WORK TO DO: Repeat the whole listing exactly as written.

"""

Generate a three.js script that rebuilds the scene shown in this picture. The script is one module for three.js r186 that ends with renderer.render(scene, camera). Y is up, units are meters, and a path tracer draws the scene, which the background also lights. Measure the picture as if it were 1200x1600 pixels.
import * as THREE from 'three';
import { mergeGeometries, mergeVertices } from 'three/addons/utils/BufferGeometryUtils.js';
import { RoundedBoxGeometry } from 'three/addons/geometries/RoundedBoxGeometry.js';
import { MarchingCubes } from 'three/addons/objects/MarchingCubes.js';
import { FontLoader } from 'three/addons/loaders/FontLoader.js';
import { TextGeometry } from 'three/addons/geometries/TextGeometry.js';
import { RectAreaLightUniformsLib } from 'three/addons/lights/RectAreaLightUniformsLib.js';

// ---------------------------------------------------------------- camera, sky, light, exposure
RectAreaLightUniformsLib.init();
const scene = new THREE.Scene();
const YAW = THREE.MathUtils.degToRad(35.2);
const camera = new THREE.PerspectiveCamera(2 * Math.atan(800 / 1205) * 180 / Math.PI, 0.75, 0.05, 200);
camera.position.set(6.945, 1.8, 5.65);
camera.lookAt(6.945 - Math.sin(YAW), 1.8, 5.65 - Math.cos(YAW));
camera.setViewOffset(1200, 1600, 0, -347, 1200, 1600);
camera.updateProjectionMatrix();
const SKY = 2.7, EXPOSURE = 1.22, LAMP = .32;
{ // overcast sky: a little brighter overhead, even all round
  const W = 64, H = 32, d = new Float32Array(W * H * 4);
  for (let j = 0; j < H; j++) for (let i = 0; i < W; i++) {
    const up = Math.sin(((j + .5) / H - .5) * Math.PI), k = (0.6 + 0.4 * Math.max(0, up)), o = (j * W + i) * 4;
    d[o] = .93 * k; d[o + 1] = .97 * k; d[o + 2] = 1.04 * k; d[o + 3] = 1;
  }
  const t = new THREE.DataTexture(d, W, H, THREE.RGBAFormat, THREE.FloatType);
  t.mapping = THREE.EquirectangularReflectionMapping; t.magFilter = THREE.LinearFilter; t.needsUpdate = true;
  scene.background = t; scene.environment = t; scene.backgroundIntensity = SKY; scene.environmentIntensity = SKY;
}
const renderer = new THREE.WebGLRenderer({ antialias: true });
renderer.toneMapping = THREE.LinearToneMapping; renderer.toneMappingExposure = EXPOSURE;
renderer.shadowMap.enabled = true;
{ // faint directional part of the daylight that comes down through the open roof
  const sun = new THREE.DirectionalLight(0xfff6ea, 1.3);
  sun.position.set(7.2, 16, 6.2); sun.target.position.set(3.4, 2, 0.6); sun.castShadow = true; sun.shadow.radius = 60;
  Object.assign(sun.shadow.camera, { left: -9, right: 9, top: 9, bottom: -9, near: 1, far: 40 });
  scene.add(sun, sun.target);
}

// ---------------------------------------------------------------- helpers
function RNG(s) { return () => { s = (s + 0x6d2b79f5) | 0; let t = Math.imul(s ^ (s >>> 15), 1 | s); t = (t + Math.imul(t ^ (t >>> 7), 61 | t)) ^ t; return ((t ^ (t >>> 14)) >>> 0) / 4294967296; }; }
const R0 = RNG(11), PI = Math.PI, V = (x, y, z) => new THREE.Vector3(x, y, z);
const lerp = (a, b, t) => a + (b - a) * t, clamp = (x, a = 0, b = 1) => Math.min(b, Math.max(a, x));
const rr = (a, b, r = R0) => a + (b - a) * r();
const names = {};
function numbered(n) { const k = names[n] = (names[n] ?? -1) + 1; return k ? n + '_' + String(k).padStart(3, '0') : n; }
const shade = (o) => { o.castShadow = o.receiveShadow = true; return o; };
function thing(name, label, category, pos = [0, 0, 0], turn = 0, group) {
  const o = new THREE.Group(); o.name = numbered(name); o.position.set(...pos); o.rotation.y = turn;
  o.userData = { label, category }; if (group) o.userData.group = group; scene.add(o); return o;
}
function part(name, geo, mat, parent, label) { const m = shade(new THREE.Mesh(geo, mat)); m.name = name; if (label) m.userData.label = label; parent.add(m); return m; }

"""

TASK ANSWER:
Generate a three.js script that rebuilds the scene shown in this picture. The script is one module for three.js r186 that ends with renderer.render(scene, camera). Y is up, units are meters, and a path tracer draws the scene, which the background also lights. Measure the picture as if it were 1200x1600 pixels.
import * as THREE from 'three';
import { mergeGeometries, mergeVertices } from 'three/addons/utils/BufferGeometryUtils.js';
import { RoundedBoxGeometry } from 'three/addons/geometries/RoundedBoxGeometry.js';
import { MarchingCubes } from 'three/addons/objects/MarchingCubes.js';
import { FontLoader } from 'three/addons/loaders/FontLoader.js';
import { TextGeometry } from 'three/addons/geometries/TextGeometry.js';
import { RectAreaLightUniformsLib } from 'three/addons/lights/RectAreaLightUniformsLib.js';

// ---------------------------------------------------------------- camera, sky, light, exposure
RectAreaLightUniformsLib.init();
const scene = new THREE.Scene();
const YAW = THREE.MathUtils.degToRad(35.2);
const camera = new THREE.PerspectiveCamera(2 * Math.atan(800 / 1205) * 180 / Math.PI, 0.75, 0.05, 200);
camera.position.set(6.945, 1.8, 5.65);
camera.lookAt(6.945 - Math.sin(YAW), 1.8, 5.65 - Math.cos(YAW));
camera.setViewOffset(1200, 1600, 0, -347, 1200, 1600);
camera.updateProjectionMatrix();
const SKY = 2.7, EXPOSURE = 1.22, LAMP = .32;
{ // overcast sky: a little brighter overhead, even all round
  const W = 64, H = 32, d = new Float32Array(W * H * 4);
  for (let j = 0; j < H; j++) for (let i = 0; i < W; i++) {
    const up = Math.sin(((j + .5) / H - .5) * Math.PI), k = (0.6 + 0.4 * Math.max(0, up)), o = (j * W + i) * 4;
    d[o] = .93 * k; d[o + 1] = .97 * k; d[o + 2] = 1.04 * k; d[o + 3] = 1;
  }
  const t = new THREE.DataTexture(d, W, H, THREE.RGBAFormat, THREE.FloatType);
  t.mapping = THREE.EquirectangularReflectionMapping; t.magFilter = THREE.LinearFilter; t.needsUpdate = true;
  scene.background = t; scene.environment = t; scene.backgroundIntensity = SKY; scene.environmentIntensity = SKY;
}
const renderer = new THREE.WebGLRenderer({ antialias: true });
renderer.toneMapping = THREE.LinearToneMapping; renderer.toneMappingExposure = EXPOSURE;
renderer.shadowMap.enabled = true;
{ // faint directional part of the daylight that comes down through the open roof
  const sun = new THREE.DirectionalLight(0xfff6ea, 1.3);
  sun.position.set(7.2, 16, 6.2); sun.target.position.set(3.4, 2, 0.6); sun.castShadow = true; sun.shadow.radius = 60;
  Object.assign(sun.shadow.camera, { left: -9, right: 9, top: 9, bottom: -9, near: 1, far: 40 });
  scene.add(sun, sun.target);
}

// ---------------------------------------------------------------- helpers
function RNG(s) { return () => { s = (s + 0x6d2b79f5) | 0; let t = Math.imul(s ^ (s >>> 15), 1 | s); t = (t + Math.imul(t ^ (t >>> 7), 61 | t)) ^ t; return ((t ^ (t >>> 14)) >>> 0) / 4294967296; }; }
const R0 = RNG(11), PI = Math.PI, V = (x, y, z) => new THREE.Vector3(x, y, z);
const lerp = (a, b, t) => a + (b - a) * t, clamp = (x, a = 0, b = 1) => Math.min(b, Math.max(a, x));
const rr = (a, b, r = R0) => a + (b - a) * r();
const names = {};
function numbered(n) { const k = names[n] = (names[n] ?? -1) + 1; return k ? n + '_' + String(k).padStart(3, '0') : n; }
const shade = (o) => { o.castShadow = o.receiveShadow = true; return o; };
function thing(name, label, category, pos = [0, 0, 0], turn = 0, group) {
  const o = new THREE.Group(); o.name = numbered(name); o.position.set(...pos); o.rotation.y = turn;
  o.userData = { label, category }; if (group) o.userData.group = group; scene.add(o); return o;
}
function part(name, geo, mat, parent, label) { const m = shade(new THREE.Mesh(geo, mat)); m.name = name; if (label) m.userData.label = label; parent.add(m); return m; }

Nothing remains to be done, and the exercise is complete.